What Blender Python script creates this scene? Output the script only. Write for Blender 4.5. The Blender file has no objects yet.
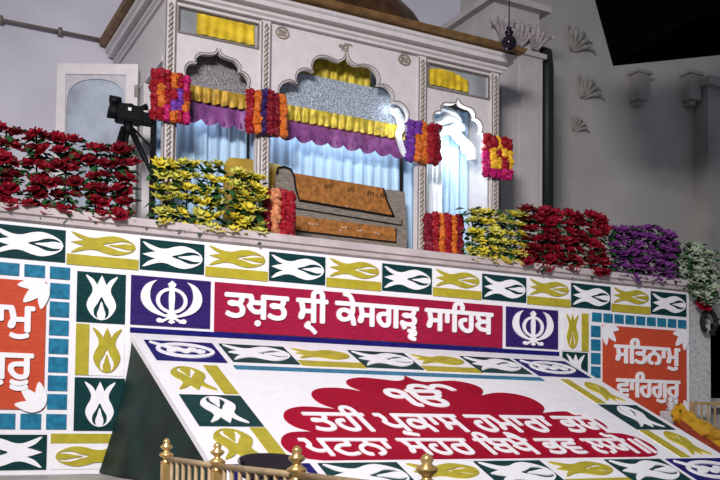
import bpy, bmesh, math, random
import numpy as np
from mathutils import Vector, Matrix
from mathutils.geometry import delaunay_2d_cdt
random.seed(7)
SC = bpy.context.scene
COL = SC.collection
PI = math.pi

# ------------------------------------------------------------------ camera
ZOFF = 2.4
CAMP = Vector((-1.3685, -7.8626, -0.8041 + ZOFF))
FPX, YAW, PITCH, ROLL, PPY = 916.77, 0.4855, 0.04197, 0.011116, 382.53
_r = Vector((math.cos(YAW), -math.sin(YAW), 0)); _h = Vector((math.sin(YAW), math.cos(YAW), 0)); _u = Vector((0, 0, 1))
FW = _h * math.cos(PITCH) + _u * math.sin(PITCH); UP = -_h * math.sin(PITCH) + _u * math.cos(PITCH)
cR = _r * math.cos(ROLL) + UP * math.sin(ROLL); cU = -_r * math.sin(ROLL) + UP * math.cos(ROLL)
cam = bpy.data.cameras.new('camera'); cam.sensor_width = 36; cam.lens = FPX / 720 * 36
cam.shift_y = (PPY - 240) / 720; cam.clip_start = .05; cam.clip_end = 200
camo = bpy.data.objects.new('camera', cam); COL.objects.link(camo)
M4 = Matrix((cR, cU, -FW)).transposed().to_4x4(); M4.translation = CAMP
camo.matrix_world = M4
SC.camera = camo

def at(px, py, v, axis=1):
    """the point of the place seen at a photo position, on the plane axis=v"""
    d = FW + cR * ((px - 360) / FPX) - cU * ((py - PPY) / FPX)
    return CAMP + d * ((v - CAMP[axis]) / d[axis])

# ------------------------------------------------------------------ light
w = bpy.data.worlds.new('world'); SC.world = w; w.use_nodes = True
w.node_tree.nodes['Background'].inputs[0].default_value = (0.75, 0.83, 1, 1)
w.node_tree.nodes['Background'].inputs[1].default_value = 0.2
SC.view_settings.view_transform = 'Standard'; SC.view_settings.look = 'None'
SC.view_settings.exposure = 0.0; SC.view_settings.gamma = 1; SC.view_settings.use_curve_mapping = False

def light(name, kind, loc, energy, col=(1, 1, 1), target=None, **kw):
    l = bpy.data.lights.new(name, kind); l.energy = energy; l.color = col
    for k, v in kw.items(): setattr(l, k, v)
    o = bpy.data.objects.new(name, l); COL.objects.link(o); o.location = loc
    if target is not None:
        o.rotation_euler = (Vector(target) - Vector(loc)).to_track_quat('-Z', 'Y').to_euler()
    return o
light('flood_light_low', 'AREA', (-3.6, -9.0, 6.2), 285, (1, .965, .975), (3.2, 0, 2.4), shape='RECTANGLE', size=2.4, size_y=1.2, spread=math.radians(75))
light('flood_light_left', 'AREA', (-4.2, -6.0, 5.6), 22, (.93, .95, 1), (0.8, 1.0, 3.4), shape='RECTANGLE', size=1.6, size_y=1.0, spread=math.radians(100))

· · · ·

Written exercise ▸
Return only the lines running from the top of the data to the line that holds "PI = math.pi". Include both of those lines, but skip the pictures.

Output of the exercise ▸
What Blender Python script creates this scene? Output the script only. Write for Blender 4.5. The Blender file has no objects yet.
import bpy, bmesh, math, random
import numpy as np
from mathutils import Vector, Matrix
from mathutils.geometry import delaunay_2d_cdt
random.seed(7)
SC = bpy.context.scene
COL = SC.collection
PI = math.pi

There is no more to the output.